What to work on ▸ Each line that includes the word "image" counts once; give the total and nothing more.

Data block ▸
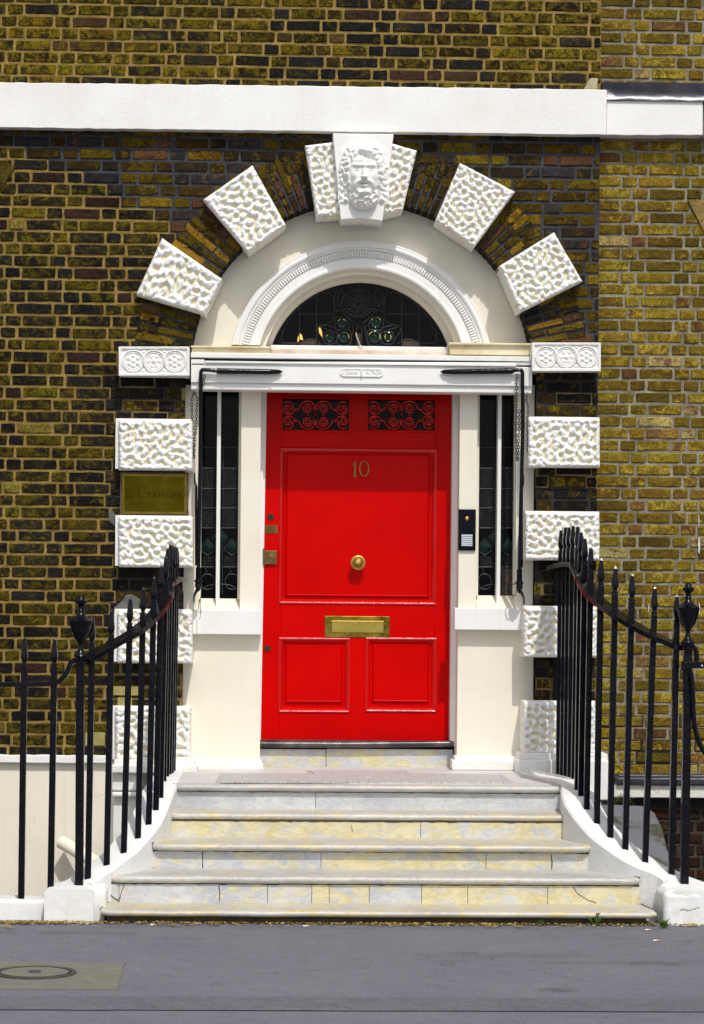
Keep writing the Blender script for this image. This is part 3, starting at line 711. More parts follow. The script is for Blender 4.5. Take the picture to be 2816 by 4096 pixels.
def bullseye(x, y, r, glints):
    c = FZ(x, y, YG-.002); rw_ = r*K*15.1/9900; mb = MB()
    mb.lathe(c, [(rw_, 0), (rw_*.98, .006), (rw_*.8, .009), (rw_*.62, .006), (rw_*.4, .006), (rw_*.25, .012), (.001, .014)], axis='Y', n=22)
    o = mb.build('bullseye_pane', GREENG, fano, smooth=True)
    g = MB()  # glints painted onto the green glass as faintly glowing crescents
    for (a0, a1, rr, wd) in glints:
        inn = [(c.x+rw_*(rr-wd*math.sin(math.pi*k/8))*math.cos(rad(a0+(a1-a0)*k/8)), c.z+rw_*(rr-wd*math.sin(math.pi*k/8))*math.sin(rad(a0+(a1-a0)*k/8))) for k in range(9)]
        out = [(c.x+rw_*rr*math.cos(rad(a0+(a1-a0)*k/8)), c.z+rw_*rr*math.sin(rad(a0+(a1-a0)*k/8))) for k in range(9)]
        g = MB(); g.add([(p[0], c.y-.0115, p[1]) for p in inn]+[(p[0], c.y-.0115, p[1]) for p in out], [(i, i+1, 10+i, 9+i) for i in range(8)]); g.build('amber_glint', AMBER2, fano)
bullseye(645, 385, 44, [(30, 80, .85, .16), (110, 160, .85, .16)]); bullseye(545, 508, 40, [(120, 170, .85, .14)])
bullseye(660, 503, 50, [(-20, 50, .95, .14), (140, 190, .9, .1)]); bullseye(930, 380, 50, [(20, 70, .95, .14), (120, 160, .9, .12)])
bullseye(920, 500, 56, [(-30, 40, .92, .2), (100, 170, .92, .16)]); bullseye(1035, 500, 46, [(-60, 60, .6, .2), (130, 220, .7, .25)])
for L in ([(285, 578), (300, 545), (360, 525), (425, 535), (425, 580)], [(1300, 578), (1290, 550), (1230, 528), (1160, 530), (1150, 578)], [(775, 470), (805, 470), (805, 578), (775, 578)], [(480, 575), (450, 555), (440, 560), (440, 578)]):
    w3 = [FZ(x, y, YG-.003) for x, y in L]; MB().add(w3, [tuple(range(len(L)))]).build('textured_pane', BROWNG, fano, fix=True)
for L in ([(272, 545), (275, 505), (292, 470), (308, 480), (320, 525), (298, 520)], [(470, 500), (455, 460), (452, 425), (462, 418), (478, 450), (482, 500)]):
    w3 = [FZ(x, y, YG-.0035) for x, y in L]; MB().add(w3, [tuple(range(len(L)))]).build('lamp_sliver', AMBER, fano, fix=True)  # glowing slivers on the glass stand in for the lit lamp inside
b = MB(); b.B(1083, 1384, 1797, 1402, .20, .30); b.build('fanlight_sill', WHITE, house, bevel=.004)
b = MB(); b.B(1083, 1400, 1797, 1421, .06, .30); b.build('fanlight_ledge', PINKSTONE, house, bevel=.006)
cord = tag(MB().tube([FZ(765, 465, .19), FZ(768, 490, .185), FZ(778, 520, .185), FZ(792, 550, .185), FZ(800, 572, .19), FZ(822, 578, .19)], .0035, 6).build('cord', simple('old_rope', (.5, .46, .36), .9), smooth=True), 'short frayed white cord hanging in front of the arched fanlight', 'cord')
# cornice ledges beside the fanlight
b = MB(); b.B(763, 1384, 1087, 1391, -.015, .16); b.B(766, 1390, 1083, 1420, .005, .16); b.build('cornice_ledge', [YELLEDGE], house, bevel=.004)
b = MB(); b.B(1795, 1371, 2127, 1380, -.015, .16); b.B(1799, 1379, 2124, 1420, .005, .16); b.build('cornice_ledge', [YELLEDGE], house, bevel=.004)

# ---- door case: stiles, pilasters, sills, panels
for a_ in ((962, 1540, 1041, 2442), (1836, 1540, 1908, 2434)): MB().B(*a_, .10, .40).build('pilaster', CREAM, house, bevel=.004)
for a_ in ((733, 1540, 797, 2442), (2064, 1540, 2136, 2434)): MB().B(*a_, .10, .40).build('jamb_lining', CREAM, house, bevel=.004)
dc = MB(); dc.B(731, 2440, 1042, 3046, .105, .40); dc.build('jamb_panel', CREAM, house, bevel=.004)
dc = MB(); dc.B(1829, 2432, 2134, 3030, .105, .40); dc.build('jamb_panel', CREAM, house, bevel=.004)
for (u0, v0, u1, v1) in ((772, 2440, 1046, 2538), (1818, 2432, 2092, 2520)):
    MB().B(u0, v0, u1, v1, .035, .12).build('sill_block', WHITE, house, bevel=.004)
b = MB(); b.B(782, 3043, 1048, 3062, .065, .2); b.B(779, 3060, 1054, 3084, .03, .2); b.build('pilaster_base', WHITE2, house, bevel=.006)
b = MB(); b.B(1818, 3024, 2068, 3044, .065, .2); b.B(1808, 3042, 2070, 3082, .03, .2); b.build('pilaster_base', WHITE2, house, bevel=.006)
# door frame (jambs)
b = MB(); q = qpx([(1034, 1530), (1058, 1530), (1038, 2962), (1026, 2962)], .27); b.prism([q[0], q[3], q[2], q[1]], .27, .45); q = qpx([(1050, 1530), (1068, 1530), (1043, 2962), (1030, 2962)], .30); b.prism([q[0], q[3], q[2], q[1]], .30, .45); b.build('door_jamb', WHITE, house, bevel=.004)
b = MB(); b.B(1806, 1530, 1838, 2985, .25, .45); b.B(1803, 1530, 1812, 2962, .30, .45); b.build('door_jamb', WHITE, house, bevel=.004)

# ---- side windows
def side_window(U, frame_l, frame_r, top, bot, mull, sill_v, mirror):
    w = MB(); YW = .23
    x0, x1, z0, z1 = R4(U[0], top, U[1], bot, YW); w.box(x0-.02, x1+.02, YW, YW+.01, z0-.01, z1+.1)
    wo_ = w.build('side_window', GLASS, house)
    f_ = MB(); f_.B(U[0]-2, top, U[0]+8, bot+4, .165, .24); f_.B(U[1]-8, top, U[1]+2, bot+4, .165, .24)
    f_.build('frame', CREAM, wo_, bevel=.003)
    MB().B(mull[0], top, mull[1], sill_v-2, .135, .24).build('mullion', WHITE, wo_, bevel=.003)
    xs0, xs1, zs0, zs1 = R4(U[0]-2, bot, U[1]+2, sill_v, .11)
    s_ = MB(); s_.add([(xs0, .22, zs1), (xs1, .22, zs1), (xs1, .105, zs0), (xs0, .105, zs0), (xs0, .25, zs0-.03), (xs1, .25, zs0-.03), (xs0, .25, zs1), (xs1, .25, zs1)], [(3, 2, 1, 0), (0, 1, 7, 6), (3, 0, 6, 4), (2, 5, 7, 1), (3, 4, 5, 2)])
    s_.build('sill', CREAM, wo_, bevel=.003)
    # leading, read off the left window; local coordinates 0..1 across, image rows down
    L = MB(); W0, W1 = U
    def wp(s, v, y=YW-.004): return P(W0+(W1-W0)*s, v, y)
    def ln(pts, r=.0026): L.tube([wp(s, v) for s, v in pts], r, 6)
    for v in (1790, 1873, 1955, 2032, 2112):
        ln([(.03, v), (.97, v)])
    for s in (.06, .44, .58, .93): ln([(s, 1790), (s, 2112)])
    ln([(.02, 2112+0), (.02, 2385)]); ln([(.97, 2112), (.97, 2385)]); ln([(.50, 2190), (.50, 2375)]); ln([(.56, 2190), (.56, 2375)])
    for s in (.22, .78): ln([(s-.2, 2268), (s+.2, 2268)])
    for s0_, c_ in ((.20, 0), (.80, 1)):
        d = .20; ln([(s0_-d, 2190), (s0_, 2152), (s0_+d, 2190), (s0_+d*.9, 2200), (s0_, 2222), (s0_-d*.9, 2200), (s0_-d, 2190)])
        L.tube([wp(s0_+.17*math.cos(q_), 2327+31*math.sin(q_)) for q_ in np.linspace(0, 2*math.pi, 21)[:-1]], .003, 6, closed=True)
        ln([(s0_-.08, 2268), (s0_-.02, 2285), (s0_-.1, 2300)])
    ln([(.30, 2150), (.50, 2112), (.70, 2150), (.50, 2195), (.30, 2150)])
    ln([(0, 2370), (.1, 2352), (.25, 2340), (.5, 2335), (.75, 2340), (.9, 2352), (1, 2375)])
    L.build('lead_came', simple('pale_lead_came', (.030, .036, .042), .45, bstr=.1, spec=.3), wo_, smooth=True)
    for s0_ in (.20, .80):
        D = MB(); D.add([wp(s0_-.17, 2190, YW-.006), wp(s0_, 2219, YW-.003), wp(s0_+.17, 2190, YW-.006), wp(s0_, 2156, YW-.003), wp(s0_, 2190, YW-.014)], [(0, 1, 4), (1, 2, 4), (2, 3, 4), (3, 0, 4)]); D.build('green_pane', GREENG, wo_, smooth=True, fix=True)
    D = MB(); D.add([wp(.33, 2150, YW-.004), wp(.50, 2190, YW-.004), wp(.67, 2150, YW-.004), wp(.5, 2116, YW-.004), wp(.5, 2150, YW-.010)], [(0, 1, 4), (1, 2, 4), (2, 3, 4), (3, 0, 4)])
    D.build('green_pane', GREENG, wo_, smooth=True, fix=True)
    for v0, v1 in ((1875, 1953), (1957, 2030), (2034, 2110), (2225, 2266)):
        for a, c_ in ((.08, .42), (.60, .92)):
            a_, b2 = wp(a, v1, YW-.002), wp(c_, v0, YW-.002); MB().add([(a_.x, YW-.002, a_.z), (b2.x, YW-.002, a_.z), (b2.x, YW-.002, b2.z), (a_.x, YW-.002, b2.z)], [(0, 1, 2, 3)]).build('rippled_pane', GLASSR, wo_)
    if mirror:
        a_, b2 = wp(.62, 2380, YW-.003), wp(.98, 2275, YW-.003)
        MB().add([(a_.x, YW-.003, a_.z), (b2.x, YW-.003, a_.z), (b2.x, YW-.003, b2.z), (a_.x, YW-.003, b2.z)], [(0, 1, 2, 3)]).build('amber_pane', BROWNG, wo_)
side_window((798, 961), None, None, 1540, 2394, (866, 881), 2440, False)
side_window((1908, 2064), None, None, 1540, 2382, (1989, 2004), 2432, True)
MB().box(XL-.4, XR+.4, .46, .5, .5, 3.15).build('hall_shadow_wall', DARKVOID, house)

# ---- threshold
b = MB(); b.tube([P(1032, 2977, .26), P(1400, 2979, .258), P(1814, 2975, .26)], .020, 14)
b.B(1034, 2963, 1812, 2985, .265, .42); b.build('threshold_bar', THRESH, house, smooth=True, angle=50)
b = MB(); rngs = [(1034, 1303), (1304.5, 1812)]
for i, (a, c_) in enumerate(rngs):
    x0, x1, z0, z1 = R4(a, 2996, c_, 3075, .285); b.box(x0, x1, .285, .45, z0-.02, z1, c=(.52, .52, .52, 1))
b.build('door_step', MARBLE, house, bevel=.004)

# ---- the door
YD = .34
x0, x1, z0, z1 = R4(1054, 1530, 1808, 2961, YD)
door = MB()
door.box(x0, x1, YD+.018, YD+.05, P(1400, 1726, YD).z, z1-9 if False else P(1400, 1790, YD).z)   # behind the frieze rail
door.box(x0, x1, YD+.018, YD+.05, z0, P(1400, 1790, YD).z-.0)
for (a, v0, c_, v1) in ((1040, 1530, 1124, 2961), (1741, 1530, 1808, 2961)): 
    xx = R4(a, v0, c_, v1, YD); door.box(xx[0], xx[1], YD, YD+.05, z0, z1)
xl = P(1124, 2245, YD).x; xr = P(1741, 2245, YD).x
def rail(v0, v1, ua=None, ub=None):
    a = xl if ua is None else P(ua, (v0+v1)/2, YD).x; b2 = xr if ub is None else P(ub, (v0+v1)/2, YD).x
    door.box(a, b2, YD, YD+.05, P(1430, v1, YD).z, P(1430, v0, YD).z)
rail(1530, 1597); rail(1722, 1799); rail(2412, 2554); rail(2845, 2961); rail(1597, 1722, 1396, 1472); rail(2554, 2845, 1396, 1466)
doo = door.build('front_door', RED, house, bevel=.002)
def panel(u0, v0, u1, v1, inner, name='door_panel'):
    # bolection ring and raised field
    def loop(mb, a, b_, y0, y1):    # a,b: (u0,v0,u1,v1) rings at depth y0,y1
        A = R4(*a, YD); Bq = R4(*b_, YD)
        va = [(A[0], y0, A[2]), (A[1], y0, A[2]), (A[1], y0, A[3]), (A[0], y0, A[3])]; vb = [(Bq[0], y1, Bq[2]), (Bq[1], y1, Bq[2]), (Bq[1], y1, Bq[3]), (Bq[0], y1, Bq[3])]
        mb.add(va+vb, [(i, (i+1) % 4, 4+(i+1) % 4, 4+i) for i in range(4)])
    mb = MB(); g = lambda d: (u0+d, v0+d, u1-d, v1-d)
    for d0, y0, d1, y1 in ((-6, YD+.001, -4, YD-.006), (-4, YD-.006, 0, YD-.010), (0, YD-.010, 4, YD-.006), (4, YD-.006, 14, YD+.010), (14, YD+.010, 15, YD+.017)):
        loop(mb, g(d0), g(d1), y0, y1)
    mb.build('panel_moulding', RED_M, doo, fix=True, smooth=True, angle=20)
    mb = MB(); u2, v2, u3, v3 = inner; h = lambda d: (u2+d, v2+d, u3-d, v3-d)
    loop(mb, h(-2), h(0), YD+.018, YD+.008); loop(mb, h(0), h(4), YD+.008, YD+.003); loop(mb, h(4), h(7), YD+.003, YD+.006)
    A = R4(*h(7), YD); mb.add([(A[0], YD+.006, A[2]), (A[1], YD+.006, A[2]), (A[1], YD+.006, A[3]), (A[0], YD+.006, A[3])], [(0, 1, 2, 3)])
    mb.build(name, RED, doo, fix=True)
panel(1122, 1797, 1743, 2413, (1145, 1818, 1716, 2386)); panel(1118, 2555, 1395, 2846, (1142, 2581, 1369, 2810)); panel(1466, 2555, 1742, 2844, (1491, 2579, 1715, 2808))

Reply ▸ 2